MATERIAL PROVIDED:
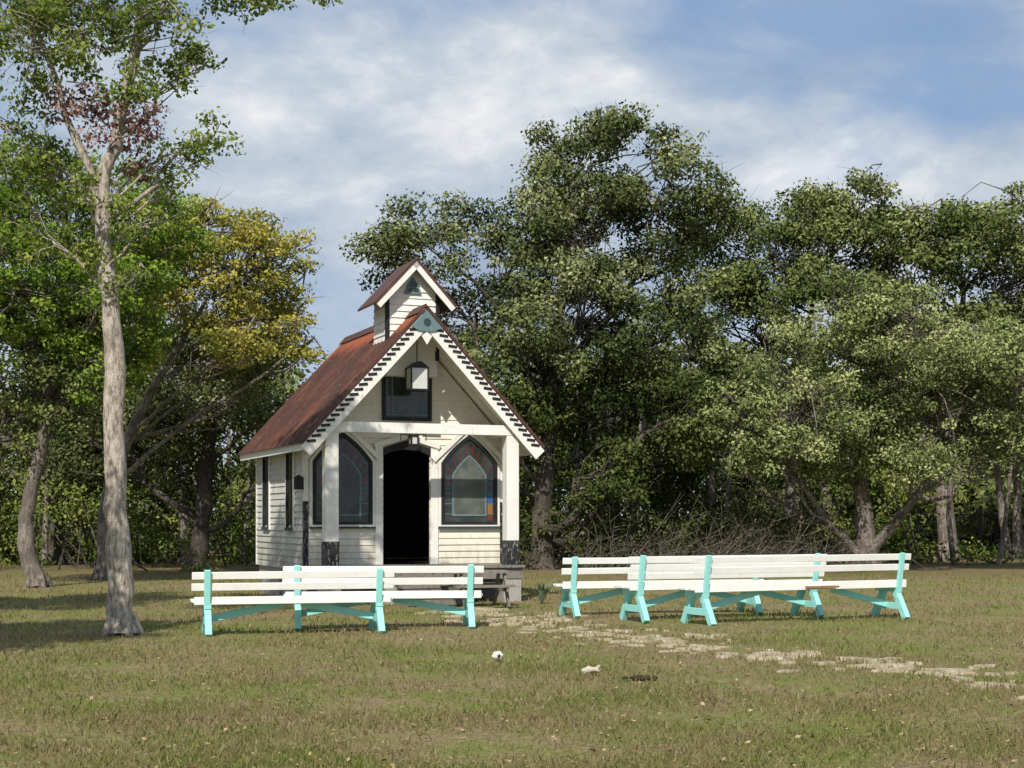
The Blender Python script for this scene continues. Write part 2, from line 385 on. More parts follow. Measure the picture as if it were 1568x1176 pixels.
ys = np.concatenate([np.linspace(-100, 0, 5), np.linspace(2, 60, 60), np.linspace(70, 900, 10)])
gx, gy = np.meshgrid(xs, ys)
gz = 0.012*np.sin(gx*1.3+gy*0.7) + 0.012*np.sin(gy*1.9-gx*0.6) - 0.02
gm = bpy.data.meshes.new('grass_ground')
nx, ny = len(xs), len(ys)
gm.from_pydata(list(zip(gx.ravel().tolist(), gy.ravel().tolist(), gz.ravel().tolist())), [],
               [(j*nx+i, j*nx+i+1, (j+1)*nx+i+1, (j+1)*nx+i) for j in range(ny-1) for i in range(nx-1)])
gm.polygons.foreach_set('use_smooth', [True]*len(gm.polygons)); gm.materials.append(M_ground)
go = bpy.data.objects.new('grass_ground', gm); COL.objects.link(go)
rng = np.random.default_rng(11)
n = 170000
d = 8.0 / (1 - rng.uniform(0, 1, n)*(1-8.0/42))
x = rng.uniform(-0.46, 0.46, n) * d
keep = (np.sin(x*2.1+np.sin(d*1.7)*1.3) + np.sin(d*2.9+x*0.8) + rng.normal(0, 1.3, n)) > -0.5
x = x[keep]; d = d[keep]; n = len(x)
hgt = rng.uniform(0.006, 0.034, n) * (1 + (d-8)/40); wd = rng.uniform(0.003, 0.006, n) * (1 + (d-8)/14)
ang = rng.uniform(0, math.pi, n); ux, uy = np.cos(ang), np.sin(ang)
lx, ly = rng.normal(0, 0.022, n), rng.normal(0, 0.022, n)
V = np.zeros((n, 4, 3))
V[:, 0] = np.stack([x-ux*wd, d-uy*wd, np.full(n, -0.02)], 1); V[:, 1] = np.stack([x+ux*wd, d+uy*wd, np.full(n, -0.02)], 1)
V[:, 2] = np.stack([x+ux*wd*.3+lx, d+uy*wd*.3+ly, hgt], 1); V[:, 3] = np.stack([x-ux*wd*.3+lx, d-uy*wd*.3+ly, hgt], 1)
quads_object('grass', V.reshape(-1, 3), rng.uniform(0, 1, n), M_blade)
n = 3600
d = 8.0 / (1 - rng.uniform(0, 1, n)*(1-8.0/48)); x = rng.uniform(-0.46, 0.46, n) * d
C = np.stack([x, d, rng.uniform(0.003, 0.022, n)], 1)
quads_object('fallen_leaves', leaves(C, 0.021, rng, 2.5, 0.6), rng.uniform(0, 1, n), L_dry)
# stone path
m, nt, out = new_mat('limestone_path'); v = pos(nt)
a = noise(nt, v, 6, 6, 0.7); c = ramp(nt, a, [(0.3, (0.22, 0.18, 0.11)), (0.55, (0.40, 0.34, 0.24)), (0.75, (0.58, 0.53, 0.42))])
finish(nt, out, c, 0.9, bump=a, bs=0.6, bd=0.02, spec=0.15); M_path = m
pathline = [(-0.9, 26.0), (-0.3, 23.8), (0.95, 21.2), (2.05, 18.9), (3.05, 17.2), (4.0, 15.9), (4.8, 14.9), (5.6, 13.8), (6.6, 12.6)]
mb = MB(); rnd = random.Random(5)
for i in range(len(pathline)-1):
    a = Vector(pathline[i]+(0,)); b = Vector(pathline[i+1]+(0,)); L = (b-a).length; dd = (b-a)/L; sd = Vector((dd.y, -dd.x, 0))
    for k in range(int(L*(20 if i < 2 else 18))):
        c0 = a + dd*rnd.uniform(0, L) + sd*rnd.gauss(0, 0.52)
        r = rnd.uniform(0.015, 0.12); nn = 10; bi = len(mb.v); st = rnd.uniform(1.0, 2.0); ph = rnd.gauss(0, .5)
        rr = [r*rnd.uniform(0.5, 1.25) for _ in range(nn)]
        z = 0.000 + rnd.uniform(0, 0.012)
        for q in range(nn):
            t = 2*math.pi*q/nn; ex, ey = math.cos(t)*rr[q]*st, math.sin(t)*rr[q]
            mb.v.append((c0.x + ex*math.cos(ph)-ey*math.sin(ph), c0.y + ex*math.sin(ph)+ey*math.cos(ph), z))
        for q in range(nn):
            v0 = mb.v[bi+q]; mb.v.append(((v0[0]-c0.x)*1.12+c0.x, (v0[1]-c0.y)*1.12+c0.y, -0.04))
        mb.f.append(tuple(range(bi, bi+nn)))
        for q in range(nn):
            q2 = (q+1) % nn; mb.f.append((bi+q, bi+nn+q, bi+nn+q2, bi+q2))
mb.build('stone_path', M_path)

# ------------------------------------------------------------------ small things on the grass
def lump(name, loc, sx, sy, sz, mat, seed, sub=3, rough=0.18):
    import bmesh
    bm = bmesh.new(); bmesh.ops.create_icosphere(bm, subdivisions=sub, radius=1)
    r = random.Random(seed); ph = [r.uniform(0, 6) for _ in range(6)]
    for v in bm.verts:
        k = 1 + rough*(math.sin(3*v.co.x+ph[0])*math.cos(4*v.co.y+ph[1]) + 0.6*math.sin(7*v.co.z+ph[2]+3*v.co.x) + 0.4*math.sin(11*v.co.y+ph[3]))
        v.co = Vector((v.co.x*sx*k, v.co.y*sy*k, v.co.z*sz*k))
    me = bpy.data.meshes.new(name); bm.to_mesh(me); bm.free()
    me.polygons.foreach_set('use_smooth', [True]*len(me.polygons)); me.materials.append(mat)
    o = bpy.data.objects.new(name, me); COL.objects.link(o); o.location = loc; return o
M_wrock = plain('white_rock', (0.68, 0.66, 0.62), 0.8, 0, 0.2)
M_dirt = plain('dark_dirt', (0.065, 0.048, 0.034), 0.95, 0, 0.1)
M_bone = plain('bleached_wood', (0.52, 0.48, 0.40), 0.85, 0, 0.2)
e = empty('white_rock', (-0.16, 16.6, 0))
o = lump('rock', (0, 0, 0.045), 0.062, 0.05, 0.052, M_wrock, 1); o.parent = e
o = lump('dark_patch', (0.012, -0.043, 0.045), 0.018, 0.012, 0.02, M_dirt, 2, 2); o.parent = e
e = empty('bleached_wood_chunk', (0.80, 15.1, 0))
mb = MB(); mb.tube([(-0.09, 0, 0.03), (-0.02, 0.01, 0.045), (0.05, 0.0, 0.035), (0.10, 0.02, 0.085)], [0.015, 0.038, 0.03, 0.012], 8)
mb.tube([(0.0, 0, 0.04), (0.05, -0.03, 0.05), (0.09, -0.05, 0.03)], [0.028, 0.025, 0.012], 8); mb.build('branch', M_bone, e, True)
o = lump('knot', (-0.05, 0, 0.03), 0.045, 0.03, 0.028, M_bone, 4); o.parent = e
e = empty('dirt_clod', (1.28, 14.6, 0))
for k in range(18):
    o = lump('clod', (rnd.gauss(0, .065), rnd.uniform(-.05, .05), 0.010), rnd.uniform(.015, .042), rnd.uniform(.015, .035), rnd.uniform(.012, .034), M_dirt, 20+k, 2, 0.35); o.parent = e

# ------------------------------------------------------------------ chapel
TH = math.radians(22)
CH = empty('wooden_chapel', (-1.67, 27.67, 0), TH)
FZ = 0.69
RZ, EZ, EX = 5.42, 2.93, 2.30
SL = (RZ-EZ)/EX
def roofz(x): return RZ - SL*abs(x)
YW = 1.0; YB = 5.15; WX = 2.0
def siding(mb, mapper, z0, z1, lim, holes=(), bh=0.125):
    z = z0; r = random.Random(int(z0*77))
    while z < z1 - 0.01:
        zt = min(z+bh, z1)
        (a0, a1), (b0, b1) = lim(z), lim(zt)
        spans = [(a0, a1, b0, b1)]
        for (hx0, hx1, hz0, hz1) in holes:
            if zt > hz0+0.02 and z < hz1-0.02:
                ns = []
                for (p0, p1, q0, q1) in spans:
                    if hx0 > p0: ns.append((p0, min(hx0, p1), min(q0, hx0), min(hx0, q1)))
                    if hx1 < p1: ns.append((max(hx1, p0), p1, max(hx1, q0), max(q1, hx1)))
                spans = ns
        for (p0, p1, q0, q1) in spans:
            if p1-p0 < 0.02: continue
            b = len(mb.v); pr0 = 0.024 + r.uniform(-.005, .006); pr1 = 0.024 + r.uniform(-.005, .006)
            for (u, vv, zz) in ((p0, 0.0, z), (p1, 0.0, z), (p1, pr1, z+r.uniform(-.004, .004)), (p0, pr0, z+r.uniform(-.004, .004)), (q0, 0.003, zt), (q1, 0.003, zt)):
                mb.v.append(mapper(u, vv, zz))
            mb.f += [(b, b+1, b+2, b+3), (b+3, b+2, b+5, b+4), (b, b+3, b+4), (b+1, b+5, b+2)]
        z += bh
mb = MB()
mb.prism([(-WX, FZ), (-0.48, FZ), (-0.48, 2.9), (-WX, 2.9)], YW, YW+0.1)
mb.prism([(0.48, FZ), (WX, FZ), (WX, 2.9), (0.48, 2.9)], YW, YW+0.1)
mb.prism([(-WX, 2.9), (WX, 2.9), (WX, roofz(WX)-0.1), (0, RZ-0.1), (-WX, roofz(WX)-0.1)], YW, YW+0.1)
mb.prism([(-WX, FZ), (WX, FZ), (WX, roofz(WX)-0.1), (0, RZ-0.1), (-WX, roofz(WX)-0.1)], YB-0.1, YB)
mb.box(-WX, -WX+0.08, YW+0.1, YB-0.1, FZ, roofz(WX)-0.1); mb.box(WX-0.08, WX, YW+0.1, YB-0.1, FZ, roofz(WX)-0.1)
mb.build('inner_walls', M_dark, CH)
mb = MB()
siding(mb, lambda u, v, z: (u, YW-0.002-v, z), FZ, 3.0, lambda z: (-WX, WX), [(-0.47, 0.47, FZ-1, 2.90)])
siding(mb, lambda u, v, z: (u, YW-0.002-v, z), 3.0, RZ-0.1, lambda z: (-min(WX, max(0, (RZ-0.08-z)/SL)), min(WX, max(0, (RZ-0.08-z)/SL))), [])
mb.build('front_siding', M_cream, CH, recalc=False)
mb = MB()
siding(mb, lambda u, v, z: (-WX-0.002-v, u, z), FZ-0.1, roofz(WX)-0.1, lambda z: (YW, YB), [])
siding(mb, lambda u, v, z: (WX+0.002+v, u, z), FZ-0.1, roofz(WX)-0.1, lambda z: (YW, YB), [])
mb.build('side_siding', M_side, CH, recalc=False)
mb = MB()
for k in range(14):
    mb.box(-2.0+k*0.2867, -2.0+(k+1)*0.2867-0.012, -0.18, YW-0.03, FZ-0.05, FZ-0.003)
mb.build('porch_deck', M_greywood, CH)
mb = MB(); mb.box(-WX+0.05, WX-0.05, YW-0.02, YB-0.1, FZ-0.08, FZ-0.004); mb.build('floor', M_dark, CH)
mb = MB(); mb.box(-1.97, 1.97, -0.12, -0.05, FZ-0.26, FZ-0.055); mb.box(-1.97, -1.90, -0.05, YW, FZ-0.26, FZ-0.055); mb.box(1.90, 1.97, -0.05, YW, FZ-0.26, FZ-0.055)
mb.build('deck_rim', M_greywood, CH)
mb = MB()
for xx in (-1.8, -0.6, 0.6, 1.75):
    for yy in (0.0, 1.2, 3.1, 4.9): mb.box(xx-0.16, xx+0.2, yy-0.1, yy+0.25, -0.05, FZ-0.265)
mb.box(-1.95, 1.95, YW+0.1, YW+0.16, -0.03, FZ-0.09); mb.box(-1.96, -1.9, YW+0.16, YB, -0.03, FZ-0.09); mb.box(1.9, 1.96, YW+0.16, YB, -0.03, FZ-0.09)
mb.build('foundation', M_found, CH)
mb = MB()
for i, (zt, yy) in enumerate(((0.18, -1.05), (0.35, -0.76), (0.52, -0.47))):
    mb.box(-0.65, 0.65, yy, yy+0.29, zt-0.045, zt)
    mb.box(-0.62, 0.62, yy+0.02, yy+0.05, zt-0.17, zt-0.047)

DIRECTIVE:
Extract, from the listing above, every line where the string "roofz" occurs.

WRITTEN REPLY:
def roofz(x): return RZ - SL*abs(x)
mb.prism([(-WX, 2.9), (WX, 2.9), (WX, roofz(WX)-0.1), (0, RZ-0.1), (-WX, roofz(WX)-0.1)], YW, YW+0.1)
mb.prism([(-WX, FZ), (WX, FZ), (WX, roofz(WX)-0.1), (0, RZ-0.1), (-WX, roofz(WX)-0.1)], YB-0.1, YB)
mb.box(-WX, -WX+0.08, YW+0.1, YB-0.1, FZ, roofz(WX)-0.1); mb.box(WX-0.08, WX, YW+0.1, YB-0.1, FZ, roofz(WX)-0.1)
siding(mb, lambda u, v, z: (-WX-0.002-v, u, z), FZ-0.1, roofz(WX)-0.1, lambda z: (YW, YB), [])
siding(mb, lambda u, v, z: (WX+0.002+v, u, z), FZ-0.1, roofz(WX)-0.1, lambda z: (YW, YB), [])